La Syrie, de son côté, affirme vouloir coopérer pleinement avec le Liban pour résoudre ce dossier «dans un esprit de fraternité et de souveraineté», mais elle exige que les transferts s’opèrent selon ses propres procédures judiciaires.
Derrière cette négociation technique se cache une équation éminemment politique. En engageant ce dialogue, tant Damas que le gouvernement libanais tentent de consolider la récente détente amorcée après la chute du régime de Bachar el-Assad, en décembre 2024, et à l’arrivée au pouvoir du président Ahmad el-Chareh. Les nouveaux dirigeants syriens cherchent à restaurer leur légitimité régionale, tandis que Beyrouth espère en retour des avancées tangibles sur plusieurs dossiers sensibles: la démarcation des frontières, le retour des réfugiés et le sort des Libanais disparus en Syrie – dont le nombre estg estimé à 17.000, selon des sources officielles.

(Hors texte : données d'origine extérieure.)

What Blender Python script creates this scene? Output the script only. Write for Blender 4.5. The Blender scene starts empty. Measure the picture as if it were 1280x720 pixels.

Autant de dossiers qui constituent un premier test de la volonté du nouveau pouvoir syrien de tourner la page du passé. Mais si la réussite de cette entreprise dépendra de la manière dont elle sera mise en œuvre, toute tentative de manipulation ou de récupération politique pourrait ruiner les efforts entrepris et raviver les méfiances d’hier.